* DIRECTIONS *
Output the lines below exactly, please, from the first line until the line with "D = bpy.data", counting both.

* RECORDS FOR PROCESSING *
---+---

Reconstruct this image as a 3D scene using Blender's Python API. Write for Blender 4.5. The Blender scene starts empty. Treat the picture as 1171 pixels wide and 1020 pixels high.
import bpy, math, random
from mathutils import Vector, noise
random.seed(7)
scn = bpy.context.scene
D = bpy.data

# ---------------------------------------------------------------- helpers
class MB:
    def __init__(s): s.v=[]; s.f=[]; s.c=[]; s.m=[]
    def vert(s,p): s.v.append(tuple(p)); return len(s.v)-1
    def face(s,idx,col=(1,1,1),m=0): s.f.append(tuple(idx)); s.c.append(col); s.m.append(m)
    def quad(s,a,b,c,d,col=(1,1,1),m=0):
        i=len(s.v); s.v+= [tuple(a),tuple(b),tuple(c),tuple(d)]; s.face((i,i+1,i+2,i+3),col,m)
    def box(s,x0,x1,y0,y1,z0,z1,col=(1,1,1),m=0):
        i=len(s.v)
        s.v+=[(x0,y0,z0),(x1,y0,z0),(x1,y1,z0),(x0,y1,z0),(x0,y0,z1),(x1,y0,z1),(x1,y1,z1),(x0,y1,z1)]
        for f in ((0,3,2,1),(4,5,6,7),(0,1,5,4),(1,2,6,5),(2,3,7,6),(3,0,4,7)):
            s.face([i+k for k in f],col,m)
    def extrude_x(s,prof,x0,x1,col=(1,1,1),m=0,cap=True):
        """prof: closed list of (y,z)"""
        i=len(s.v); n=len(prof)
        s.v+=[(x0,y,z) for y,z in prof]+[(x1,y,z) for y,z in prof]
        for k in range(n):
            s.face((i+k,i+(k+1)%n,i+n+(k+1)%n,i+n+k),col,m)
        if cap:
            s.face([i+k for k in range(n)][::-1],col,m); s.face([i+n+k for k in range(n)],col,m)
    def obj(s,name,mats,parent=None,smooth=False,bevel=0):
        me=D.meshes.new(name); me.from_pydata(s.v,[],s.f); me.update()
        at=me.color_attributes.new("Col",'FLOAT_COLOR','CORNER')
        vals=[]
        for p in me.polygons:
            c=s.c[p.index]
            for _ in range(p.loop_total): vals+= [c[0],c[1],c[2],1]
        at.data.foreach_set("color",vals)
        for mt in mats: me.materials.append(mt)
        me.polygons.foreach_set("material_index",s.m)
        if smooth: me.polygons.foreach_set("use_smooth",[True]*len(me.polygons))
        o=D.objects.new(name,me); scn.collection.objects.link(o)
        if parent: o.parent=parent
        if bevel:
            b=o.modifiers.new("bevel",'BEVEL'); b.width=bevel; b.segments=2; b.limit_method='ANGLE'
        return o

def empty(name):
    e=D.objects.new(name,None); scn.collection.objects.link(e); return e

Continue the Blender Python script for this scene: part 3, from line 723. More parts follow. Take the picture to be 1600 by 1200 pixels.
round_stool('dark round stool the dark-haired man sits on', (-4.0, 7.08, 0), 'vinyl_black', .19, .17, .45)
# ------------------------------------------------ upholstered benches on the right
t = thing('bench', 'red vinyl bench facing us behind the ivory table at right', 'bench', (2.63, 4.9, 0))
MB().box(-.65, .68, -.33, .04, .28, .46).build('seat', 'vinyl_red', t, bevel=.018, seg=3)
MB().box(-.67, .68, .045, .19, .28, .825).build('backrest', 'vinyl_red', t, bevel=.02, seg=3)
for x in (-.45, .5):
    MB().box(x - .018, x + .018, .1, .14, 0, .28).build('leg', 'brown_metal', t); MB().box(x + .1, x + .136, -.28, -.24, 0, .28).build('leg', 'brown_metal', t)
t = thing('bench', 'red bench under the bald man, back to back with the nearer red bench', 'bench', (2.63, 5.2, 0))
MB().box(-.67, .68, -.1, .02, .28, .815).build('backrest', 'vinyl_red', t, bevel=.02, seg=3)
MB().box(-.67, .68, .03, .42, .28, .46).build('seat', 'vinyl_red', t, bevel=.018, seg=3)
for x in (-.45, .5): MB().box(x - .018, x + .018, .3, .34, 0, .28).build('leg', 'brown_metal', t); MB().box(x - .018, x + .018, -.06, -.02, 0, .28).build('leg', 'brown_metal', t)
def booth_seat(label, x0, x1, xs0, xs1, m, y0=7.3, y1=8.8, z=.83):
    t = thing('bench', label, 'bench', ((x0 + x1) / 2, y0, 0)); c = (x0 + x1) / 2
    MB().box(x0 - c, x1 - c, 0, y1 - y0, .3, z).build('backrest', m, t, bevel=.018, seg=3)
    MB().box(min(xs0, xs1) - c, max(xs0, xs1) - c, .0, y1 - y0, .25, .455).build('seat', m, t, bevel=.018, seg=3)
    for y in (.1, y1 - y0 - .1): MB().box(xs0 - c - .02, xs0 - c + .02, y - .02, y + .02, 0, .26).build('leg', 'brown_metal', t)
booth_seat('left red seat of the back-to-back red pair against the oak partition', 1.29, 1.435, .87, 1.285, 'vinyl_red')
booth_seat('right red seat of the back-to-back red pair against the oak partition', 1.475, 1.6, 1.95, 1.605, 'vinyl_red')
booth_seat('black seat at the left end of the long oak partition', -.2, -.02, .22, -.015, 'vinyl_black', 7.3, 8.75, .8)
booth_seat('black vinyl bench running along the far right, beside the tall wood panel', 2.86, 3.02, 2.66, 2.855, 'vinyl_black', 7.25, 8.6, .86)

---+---

* EXERCISE RESPONSE *
Reconstruct this image as a 3D scene using Blender's Python API. Write for Blender 4.5. The Blender scene starts empty. Treat the picture as 1171 pixels wide and 1020 pixels high.
import bpy, math, random
from mathutils import Vector, noise
random.seed(7)
scn = bpy.context.scene
D = bpy.data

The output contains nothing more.